How I came to write my first Sherlock Holmes story;

When I was a young man I was, (and still am) a huge fan of Sherlock Holmes and Doctor Watson. All too soon I had read the complete collection and wanted more!
So I tried reading some of the pastiche Holmes stories that were out there at that time. I’m afraid I was bitterly disappointed. Almost all of them had the authentic style and dialogue of the originals, but were woefully weak on the plots. I thought to myself, ‘I could write better stories myself, than some of these pastiches’. (Writers like Tony Reynolds have since raised the bar.)
I soon got the chance to try a pastiche of my own, when a work colleague, Geoff Croft, who had just returned from an assignment in Malaysia told me about a curious fruit that grows there, called Durio Zibethinus and its peculiar properties. Immediately I had the inspiration for my story. I asked Geoff if he could smuggle me some seeds, from the fruit, back to England after his next trip, which he did. As his reward I asked him if he would like to be one of the characters in the story. He was delighted and now appears under his own name in The Mystery at the Golden Cockerel.

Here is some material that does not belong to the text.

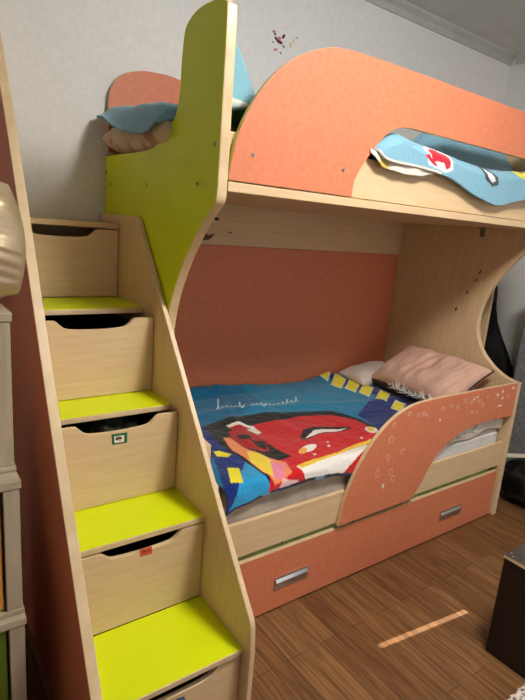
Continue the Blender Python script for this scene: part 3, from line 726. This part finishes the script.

This started a trend because, in the same story, I needed to know quite a lot about fine wines. I myself am teetotal, so was out of my depth. Fortunately another of my colleagues, Mike Hughes, like Geoff a gifted engineer, is a connoisseur of fine wines. (He would describe imbibing a particularly superb wine as an orgasmic experience!) Mike also appears in the same story under his own name, though as a seaman not an engineer!
I sent the story to Ian Henry Publications in Essex, fully expecting a rejection, and was amazed and delighted by their reaction. They wrote back; ‘This is a very publishable commodity. Can you now write another 10 or 12 stories of similar quality? Then we can produce a book.’ That was all I needed to galvanise me into a sustained spell of writing, which culminated in the Outstanding Mysteries of Sherlock Holmes. Nothing came of my association with Ian Henry, but a Canadian publisher took up the baton and produced a superb hardback version of The Outstanding Mysteries. His other dealings with me, however, were anything but superb!